Asia’s middle distillates markets remained illiquid on the trading window, against a backdrop of volatile macro markets and tariff talks, though refiner sales activity for May cargoes started to tick up slightly in line with earlier expectations.
A handful of northeast Asian refiners, however, were still holding back on their offers since earlier in the week given the large drop in fixed prices.
Diesel spot sales for May are likely to remain in discounts for the time being, as sufficient supplies are still likely to be a key driver in Asian fundamentals.
Talks of some Middle East-origin diesel barrels possibly heading to the Asia-Pacific region were also likely in the meantime, one trade source said.
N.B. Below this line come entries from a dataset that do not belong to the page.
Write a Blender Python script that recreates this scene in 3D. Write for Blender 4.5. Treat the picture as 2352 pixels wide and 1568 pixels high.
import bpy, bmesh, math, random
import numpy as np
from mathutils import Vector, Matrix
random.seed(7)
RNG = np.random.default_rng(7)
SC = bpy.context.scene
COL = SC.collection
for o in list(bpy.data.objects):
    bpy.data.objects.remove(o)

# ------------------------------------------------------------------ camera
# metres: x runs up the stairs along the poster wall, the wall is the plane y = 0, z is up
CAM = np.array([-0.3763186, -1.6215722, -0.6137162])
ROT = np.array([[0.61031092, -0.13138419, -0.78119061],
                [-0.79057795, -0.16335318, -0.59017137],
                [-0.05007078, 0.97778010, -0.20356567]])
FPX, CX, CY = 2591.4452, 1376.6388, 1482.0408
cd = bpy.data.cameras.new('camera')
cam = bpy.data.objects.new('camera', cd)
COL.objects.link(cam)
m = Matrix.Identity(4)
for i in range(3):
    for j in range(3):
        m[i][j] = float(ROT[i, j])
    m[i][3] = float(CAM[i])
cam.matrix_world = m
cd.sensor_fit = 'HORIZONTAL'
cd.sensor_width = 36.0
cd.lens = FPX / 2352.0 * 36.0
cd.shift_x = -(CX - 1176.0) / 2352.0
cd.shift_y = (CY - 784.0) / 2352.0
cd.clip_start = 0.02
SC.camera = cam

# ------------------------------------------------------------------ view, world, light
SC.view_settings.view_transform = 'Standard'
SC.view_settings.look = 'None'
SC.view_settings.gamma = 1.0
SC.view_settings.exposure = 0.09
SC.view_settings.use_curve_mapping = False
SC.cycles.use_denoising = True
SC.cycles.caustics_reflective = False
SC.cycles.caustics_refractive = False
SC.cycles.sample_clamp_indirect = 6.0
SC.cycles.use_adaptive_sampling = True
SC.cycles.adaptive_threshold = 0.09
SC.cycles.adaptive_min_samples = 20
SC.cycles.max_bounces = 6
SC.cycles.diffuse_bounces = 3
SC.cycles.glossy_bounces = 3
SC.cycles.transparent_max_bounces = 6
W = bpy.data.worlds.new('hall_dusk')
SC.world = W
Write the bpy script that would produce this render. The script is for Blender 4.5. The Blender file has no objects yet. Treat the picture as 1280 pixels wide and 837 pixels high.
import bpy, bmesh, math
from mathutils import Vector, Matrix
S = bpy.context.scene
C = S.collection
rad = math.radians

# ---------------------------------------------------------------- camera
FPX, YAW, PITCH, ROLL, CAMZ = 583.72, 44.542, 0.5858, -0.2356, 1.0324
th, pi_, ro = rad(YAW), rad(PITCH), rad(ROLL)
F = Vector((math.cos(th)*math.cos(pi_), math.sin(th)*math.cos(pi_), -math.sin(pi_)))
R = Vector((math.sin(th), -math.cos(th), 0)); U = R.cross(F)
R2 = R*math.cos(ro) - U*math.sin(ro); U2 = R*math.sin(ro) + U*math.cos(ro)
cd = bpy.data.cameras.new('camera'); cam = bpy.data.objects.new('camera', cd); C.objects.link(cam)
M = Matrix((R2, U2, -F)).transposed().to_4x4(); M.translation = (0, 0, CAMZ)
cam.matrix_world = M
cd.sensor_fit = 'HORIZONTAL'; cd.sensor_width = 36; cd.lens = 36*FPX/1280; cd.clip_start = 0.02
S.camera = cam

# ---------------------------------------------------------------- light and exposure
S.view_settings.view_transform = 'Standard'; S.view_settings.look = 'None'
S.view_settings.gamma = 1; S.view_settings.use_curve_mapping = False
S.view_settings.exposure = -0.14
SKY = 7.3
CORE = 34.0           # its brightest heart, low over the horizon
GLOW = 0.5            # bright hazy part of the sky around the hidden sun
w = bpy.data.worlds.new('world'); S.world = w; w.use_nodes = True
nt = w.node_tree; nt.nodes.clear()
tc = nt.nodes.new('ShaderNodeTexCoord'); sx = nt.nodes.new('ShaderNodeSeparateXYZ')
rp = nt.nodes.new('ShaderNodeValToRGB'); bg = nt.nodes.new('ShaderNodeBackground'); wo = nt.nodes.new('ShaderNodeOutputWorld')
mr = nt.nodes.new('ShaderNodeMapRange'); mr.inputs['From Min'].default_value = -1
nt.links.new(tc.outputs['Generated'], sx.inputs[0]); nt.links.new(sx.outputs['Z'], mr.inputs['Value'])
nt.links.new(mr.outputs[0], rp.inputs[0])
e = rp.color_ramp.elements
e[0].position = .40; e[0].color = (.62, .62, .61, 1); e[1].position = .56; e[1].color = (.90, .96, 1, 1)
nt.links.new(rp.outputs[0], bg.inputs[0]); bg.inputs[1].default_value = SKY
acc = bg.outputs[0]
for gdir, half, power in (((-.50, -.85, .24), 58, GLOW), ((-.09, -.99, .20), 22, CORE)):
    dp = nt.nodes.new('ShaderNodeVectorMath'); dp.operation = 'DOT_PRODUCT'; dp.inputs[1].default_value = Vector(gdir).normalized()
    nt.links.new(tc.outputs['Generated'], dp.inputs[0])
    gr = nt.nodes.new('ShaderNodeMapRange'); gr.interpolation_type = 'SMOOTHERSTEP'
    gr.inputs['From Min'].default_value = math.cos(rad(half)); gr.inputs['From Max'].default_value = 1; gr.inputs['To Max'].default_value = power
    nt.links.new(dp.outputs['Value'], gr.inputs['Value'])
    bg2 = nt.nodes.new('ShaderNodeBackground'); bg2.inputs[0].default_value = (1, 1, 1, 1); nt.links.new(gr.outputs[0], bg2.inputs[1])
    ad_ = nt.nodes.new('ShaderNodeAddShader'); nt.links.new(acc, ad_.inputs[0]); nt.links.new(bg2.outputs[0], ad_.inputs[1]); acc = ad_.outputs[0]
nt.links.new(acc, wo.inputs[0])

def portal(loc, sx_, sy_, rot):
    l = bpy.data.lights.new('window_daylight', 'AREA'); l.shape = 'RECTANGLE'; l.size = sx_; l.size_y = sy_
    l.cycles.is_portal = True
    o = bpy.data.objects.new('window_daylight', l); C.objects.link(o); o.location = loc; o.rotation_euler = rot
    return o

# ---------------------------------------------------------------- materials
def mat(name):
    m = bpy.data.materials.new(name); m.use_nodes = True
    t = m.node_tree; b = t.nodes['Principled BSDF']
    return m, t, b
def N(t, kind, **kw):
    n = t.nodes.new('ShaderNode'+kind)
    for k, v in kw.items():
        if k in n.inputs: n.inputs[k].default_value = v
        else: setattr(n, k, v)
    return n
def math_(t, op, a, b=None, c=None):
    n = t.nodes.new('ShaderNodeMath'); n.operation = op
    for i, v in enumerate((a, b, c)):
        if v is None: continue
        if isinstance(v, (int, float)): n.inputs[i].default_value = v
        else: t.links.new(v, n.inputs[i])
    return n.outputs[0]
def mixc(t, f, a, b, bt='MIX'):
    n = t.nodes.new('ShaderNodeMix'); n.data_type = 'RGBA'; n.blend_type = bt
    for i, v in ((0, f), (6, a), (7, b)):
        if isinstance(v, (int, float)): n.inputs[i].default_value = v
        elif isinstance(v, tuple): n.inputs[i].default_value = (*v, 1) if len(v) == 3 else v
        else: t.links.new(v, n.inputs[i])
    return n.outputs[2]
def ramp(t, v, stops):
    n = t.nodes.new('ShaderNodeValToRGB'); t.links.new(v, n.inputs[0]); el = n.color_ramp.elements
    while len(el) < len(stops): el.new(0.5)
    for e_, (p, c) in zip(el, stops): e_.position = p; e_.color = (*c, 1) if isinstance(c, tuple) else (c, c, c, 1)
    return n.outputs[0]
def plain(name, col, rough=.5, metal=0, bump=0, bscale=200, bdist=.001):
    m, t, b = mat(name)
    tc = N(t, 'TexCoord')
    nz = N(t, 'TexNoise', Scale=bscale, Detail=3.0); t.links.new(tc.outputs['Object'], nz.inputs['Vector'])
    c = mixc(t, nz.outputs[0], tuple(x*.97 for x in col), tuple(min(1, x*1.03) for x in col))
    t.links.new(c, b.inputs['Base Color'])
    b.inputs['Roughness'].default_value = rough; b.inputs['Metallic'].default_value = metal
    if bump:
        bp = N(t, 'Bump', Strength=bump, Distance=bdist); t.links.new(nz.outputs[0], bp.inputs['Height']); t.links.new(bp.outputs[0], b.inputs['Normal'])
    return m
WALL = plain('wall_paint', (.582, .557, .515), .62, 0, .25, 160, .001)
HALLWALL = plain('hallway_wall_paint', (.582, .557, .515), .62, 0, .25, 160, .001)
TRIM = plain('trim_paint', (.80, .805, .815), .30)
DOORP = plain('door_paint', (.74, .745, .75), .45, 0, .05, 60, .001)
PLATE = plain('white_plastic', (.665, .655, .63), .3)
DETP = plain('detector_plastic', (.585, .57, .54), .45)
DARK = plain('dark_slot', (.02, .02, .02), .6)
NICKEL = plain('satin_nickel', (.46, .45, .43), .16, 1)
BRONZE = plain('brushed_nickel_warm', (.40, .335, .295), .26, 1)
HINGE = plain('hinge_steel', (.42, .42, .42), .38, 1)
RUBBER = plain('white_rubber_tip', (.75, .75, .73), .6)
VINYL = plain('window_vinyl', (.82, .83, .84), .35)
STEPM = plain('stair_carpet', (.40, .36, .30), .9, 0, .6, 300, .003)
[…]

The jet fuel arbitrage between Asia and the U.S. west coast stayed open, but shipping enquiries remained few.
Refining margins eased slightly from the previous trading session, but they continued to hover at near one-month highs of slightly above $14.50 a barrel.
Cash differentials firmed to around 25 cents per barrel, a reflection of the wider April-May time spreads, though a buy-sell gap limited spot trades on the window.
Regrade was at around discounts of 80 cents per barrel, narrower than the previous trading session.
SINGAPORE CASH DEALS
– No deals for both fuels
INVENTORIES
– Middle distillates stockpiles held at Fujairah Oil Industry Zone slipped to a two-week low of 2.56 million barrels in the week ended April 7, according to industry information service S&P Global Commodity Insights.
– U.S. crude oil and distillate inventories fell while gasoline inventories rose last week, market sources said, citing American Petroleum Institute figures on Tuesday.
REFINERY NEWS
– India’s Reliance Industries has shut a crude unit and some secondary units for maintenance for 21 days from this week at its 660,000 barrels-per-day domestic market-focused refinery, trade sources familiar with the matter said.
NEWS
– China will impose 84% tariffs on U.S. goods from Thursday, up from the 34% previously announced, the finance ministry said on Wednesday.
– Oil prices fell to a four-year low on Wednesday in its worst five-day losing streak in three years, while several commodities, including base metals, tumbled as the trade war between China and the U.S. is set to intensify.
– Continued tariff escalation between the United States and China presents a downside risk to a 2025 full-year real GDP forecast of 4.5% for China, Goldman Sachs said in a note.